══ PROVIDED DATA

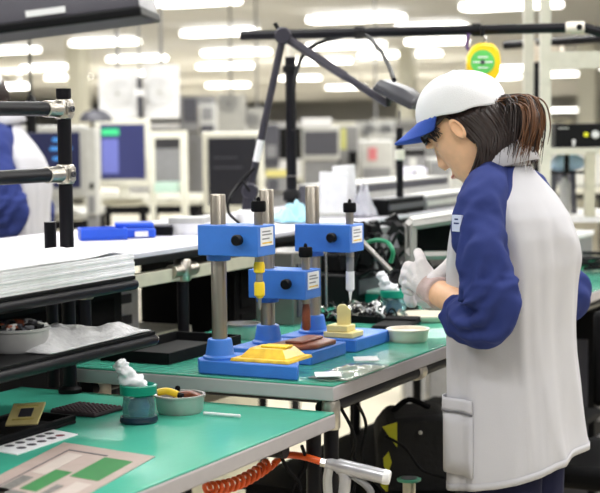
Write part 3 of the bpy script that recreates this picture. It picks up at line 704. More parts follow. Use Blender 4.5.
# fluorescent task lamp hanging at the top left, close to the viewer
A_, B_ = at(149, 12, 2.3), at(-76, 41, 2.33)
t = thing('task_lamp', 'dark grey fluorescent task lamp hood at the upper left, close by', 'lamp', (A_ + B_) / 2)
ax = (A_ - B_).normalized(); sd = ax.cross(ZZ).normalized(); nn = sd.cross(ax); hl = (A_ - B_).length / 2
def lring(u, s_): return [ax * u + sd * a * s_ + nn * b * s_ for a, b in ((-.075, 0), (.075, 0), (.075, .018), (.055, .075), (.02, .1), (-.02, .1), (-.055, .075), (-.075, .018))]
mb = MB(mat('hood grey', (92, 90, 98), .3, .2)); mb.rings([lring(-hl, .97), lring(-hl + .006, 1), lring(hl - .006, 1), lring(hl, .97)]); mb.build('hood', t, .004)
MB(black).box((0, 0, -.004), (2 * hl + .006, .158, .014), Matrix((ax, sd, nn)).transposed()).build('rim', t, .003)
q = at(44, 21, 2.22) - Vector(t.location)
MB(white).box(ax * q.dot(ax) + sd * (.0765 if sd.dot(FW) < 0 else -.0765) + nn * .012, (.058, .002, .009), Matrix((ax, sd, nn)).transposed()).build('label_strip', t)
MB(black).cyl(nn * .1 - ax * .1, nn * .1 - ax * .1 + Vector((-.1, -.05, .5)), .012).build('support_arm', t)

# ---------------------------------------------------------------- below the benches
c0, c1 = at(206, 489, 2.68), at(270, 463, 2.86)
t = thing('air_hose', 'orange coiled air hose hanging under the near bench edge', 'hose', c0)
pts = []; ax = (c1 - c0); n_ = 12
u_ = ax.normalized(); v_ = u_.cross(ZZ).normalized(); w_ = v_.cross(u_)
for i in range(n_ * 12 + 1):
    a = i / 12 * 6.28319; s_ = i / (n_ * 12)
    sag = -.012 * math.sin(math.pi * s_)
    pts.append(ax * s_ + (v_ * math.cos(a) + w_ * math.sin(a)) * .0095 + Vector((0, 0, sag)))
MB(hosem).tube(pts, .0042, 8).build('coil', t)
g0 = at(326, 463, 2.83)
MB(hosem).tube(spline([pts[-1], at(283, 456, 2.88) - c0, at(292, 455, 2.86) - c0, at(305, 457, 2.84) - c0, g0 - c0], 6), .0068, 10).build('straight_run', t)
g1 = at(390, 478, 2.8)
gun = thing('air_gun', 'silver air blow gun with pale tip on the orange hose', 'air gun', g0)
ga = (g1 - g0)
gs = mat('gun alloy', (200, 200, 206), .3, .6)
MB(gs).tube([ga * 0, ga * .08, ga * .16, ga * .2, ga * .9], [.008, .011, .011, .0145, .0135], 16).build('body', gun)
MB(white).tube([ga * .9, ga * .98, ga * 1.0], [.0145, .0135, .012], 16).build('tip', gun)
MB(chrome).cyl(ga * -.08, ga * .0, .009, n=6).build('coupling', gun)
dn = Vector((0, 0, -1))
MB(gs).tube(spline([ga * .25, ga * .3 + dn * .02, ga * .28 + dn * .05, ga * .24 + dn * .1], 4), .011, 10).build('grip', gun)
MB(mgrey).tube(spline([ga * .42 + dn * .012, ga * .6 + dn * .022, ga * .7 + dn * .034, ga * .66 + dn * .05], 4), .007, 8).build('trigger', gun)
MB(lgrey).tube(spline([ga * .05 + dn * .008, ga * .02 + dn * .03, ga * .03 + dn * .06], 4), .009, 8).build('valve_lever', gun)
# things on the lower shelf
q = at(409, 452, 3.7)
t = thing('tool_bag', 'black bag with yellow panels on the shelf below the higher bench', 'bag', (q.x, q.y, .6165), YAW)
MB(mat('black nylon', (16, 16, 18), .8, bump=.3, bscale=60)).prism([(-.075, 0), (.11, 0), (.115, .16), (.07, .19), (-.05, .18), (-.082, .14)], -.1, .1, R=Rx(math.pi / 2)).build('body', t, .012)
yl = mat('hazard yellow', (190, 190, 30), .5)
MB(yl).prism([(-.07, .165), (-.035, .175), (-.035, .115)], .1, .104, R=Rx(math.pi / 2)).prism([(-.068, .09), (-.055, .105), (-.048, .08), (-.056, .055), (-.066, .07)], .1, .104, R=Rx(math.pi / 2)).prism([(-.074, .04), (-.055, .045), (-.058, .01), (-.074, .012)], .1, .104, R=Rx(math.pi / 2)).build('yellow_panel', t)
MB(lgrey).sph((.02, -.104, .15), .005, 8).build('button', t); MB(blackmat).tube(spline([(-.04, 0, .18), (0, 0, .21), (.05, 0, .19)], 6), .007, 8).build('handle', t)
q = at(409, 478, 3.35)
t = thing('wire_spool', 'pale metal spool stand with green rimmed lid beside the black bag', 'spool', (q.x, q.y, 0))
hz = q.z
MB(mat('spool tin', (196, 190, 170), .4, .5)).cyl((0, 0, 0), (0, 0, hz - .008), .014).build('core', t); MB(mat('spool green', (70, 150, 120), .4)).lathe([(.01, 0), (.026, .002), (.027, .006), (.023, .008), (.01, .007)], c=(0, 0, hz - .008)).build('flange', t); MB(mat('spool tin', (196, 190, 170), .4, .5)).lathe([(.015, 0), (.05, 0), (.05, .01), (.015, .012)]).build('foot', t)
MB(dgrey).lathe([(.006, 0), (.018, 0), (.018, .001), (.006, .001)], c=(0, 0, hz)).build('lid_mark', t)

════

**THE EXERCISE**
Copy the listing exactly. Any image in it stays out of the copy.

**EXERCISE SOLUTION**
Write part 3 of the bpy script that recreates this picture. It picks up at line 704. More parts follow. Use Blender 4.5.
# fluorescent task lamp hanging at the top left, close to the viewer
A_, B_ = at(149, 12, 2.3), at(-76, 41, 2.33)
t = thing('task_lamp', 'dark grey fluorescent task lamp hood at the upper left, close by', 'lamp', (A_ + B_) / 2)
ax = (A_ - B_).normalized(); sd = ax.cross(ZZ).normalized(); nn = sd.cross(ax); hl = (A_ - B_).length / 2
def lring(u, s_): return [ax * u + sd * a * s_ + nn * b * s_ for a, b in ((-.075, 0), (.075, 0), (.075, .018), (.055, .075), (.02, .1), (-.02, .1), (-.055, .075), (-.075, .018))]
mb = MB(mat('hood grey', (92, 90, 98), .3, .2)); mb.rings([lring(-hl, .97), lring(-hl + .006, 1), lring(hl - .006, 1), lring(hl, .97)]); mb.build('hood', t, .004)
MB(black).box((0, 0, -.004), (2 * hl + .006, .158, .014), Matrix((ax, sd, nn)).transposed()).build('rim', t, .003)
q = at(44, 21, 2.22) - Vector(t.location)
MB(white).box(ax * q.dot(ax) + sd * (.0765 if sd.dot(FW) < 0 else -.0765) + nn * .012, (.058, .002, .009), Matrix((ax, sd, nn)).transposed()).build('label_strip', t)
MB(black).cyl(nn * .1 - ax * .1, nn * .1 - ax * .1 + Vector((-.1, -.05, .5)), .012).build('support_arm', t)

# ---------------------------------------------------------------- below the benches
c0, c1 = at(206, 489, 2.68), at(270, 463, 2.86)
t = thing('air_hose', 'orange coiled air hose hanging under the near bench edge', 'hose', c0)
pts = []; ax = (c1 - c0); n_ = 12
u_ = ax.normalized(); v_ = u_.cross(ZZ).normalized(); w_ = v_.cross(u_)
for i in range(n_ * 12 + 1):
    a = i / 12 * 6.28319; s_ = i / (n_ * 12)
    sag = -.012 * math.sin(math.pi * s_)
    pts.append(ax * s_ + (v_ * math.cos(a) + w_ * math.sin(a)) * .0095 + Vector((0, 0, sag)))
MB(hosem).tube(pts, .0042, 8).build('coil', t)
g0 = at(326, 463, 2.83)
MB(hosem).tube(spline([pts[-1], at(283, 456, 2.88) - c0, at(292, 455, 2.86) - c0, at(305, 457, 2.84) - c0, g0 - c0], 6), .0068, 10).build('straight_run', t)
g1 = at(390, 478, 2.8)
gun = thing('air_gun', 'silver air blow gun with pale tip on the orange hose', 'air gun', g0)
ga = (g1 - g0)
gs = mat('gun alloy', (200, 200, 206), .3, .6)
MB(gs).tube([ga * 0, ga * .08, ga * .16, ga * .2, ga * .9], [.008, .011, .011, .0145, .0135], 16).build('body', gun)
MB(white).tube([ga * .9, ga * .98, ga * 1.0], [.0145, .0135, .012], 16).build('tip', gun)
MB(chrome).cyl(ga * -.08, ga * .0, .009, n=6).build('coupling', gun)
dn = Vector((0, 0, -1))
MB(gs).tube(spline([ga * .25, ga * .3 + dn * .02, ga * .28 + dn * .05, ga * .24 + dn * .1], 4), .011, 10).build('grip', gun)
MB(mgrey).tube(spline([ga * .42 + dn * .012, ga * .6 + dn * .022, ga * .7 + dn * .034, ga * .66 + dn * .05], 4), .007, 8).build('trigger', gun)
MB(lgrey).tube(spline([ga * .05 + dn * .008, ga * .02 + dn * .03, ga * .03 + dn * .06], 4), .009, 8).build('valve_lever', gun)
# things on the lower shelf
q = at(409, 452, 3.7)
t = thing('tool_bag', 'black bag with yellow panels on the shelf below the higher bench', 'bag', (q.x, q.y, .6165), YAW)
MB(mat('black nylon', (16, 16, 18), .8, bump=.3, bscale=60)).prism([(-.075, 0), (.11, 0), (.115, .16), (.07, .19), (-.05, .18), (-.082, .14)], -.1, .1, R=Rx(math.pi / 2)).build('body', t, .012)
yl = mat('hazard yellow', (190, 190, 30), .5)
MB(yl).prism([(-.07, .165), (-.035, .175), (-.035, .115)], .1, .104, R=Rx(math.pi / 2)).prism([(-.068, .09), (-.055, .105), (-.048, .08), (-.056, .055), (-.066, .07)], .1, .104, R=Rx(math.pi / 2)).prism([(-.074, .04), (-.055, .045), (-.058, .01), (-.074, .012)], .1, .104, R=Rx(math.pi / 2)).build('yellow_panel', t)
MB(lgrey).sph((.02, -.104, .15), .005, 8).build('button', t); MB(blackmat).tube(spline([(-.04, 0, .18), (0, 0, .21), (.05, 0, .19)], 6), .007, 8).build('handle', t)
q = at(409, 478, 3.35)
t = thing('wire_spool', 'pale metal spool stand with green rimmed lid beside the black bag', 'spool', (q.x, q.y, 0))
hz = q.z
MB(mat('spool tin', (196, 190, 170), .4, .5)).cyl((0, 0, 0), (0, 0, hz - .008), .014).build('core', t); MB(mat('spool green', (70, 150, 120), .4)).lathe([(.01, 0), (.026, .002), (.027, .006), (.023, .008), (.01, .007)], c=(0, 0, hz - .008)).build('flange', t); MB(mat('spool tin', (196, 190, 170), .4, .5)).lathe([(.015, 0), (.05, 0), (.05, .01), (.015, .012)]).build('foot', t)
MB(dgrey).lathe([(.006, 0), (.018, 0), (.018, .001), (.006, .001)], c=(0, 0, hz)).build('lid_mark', t)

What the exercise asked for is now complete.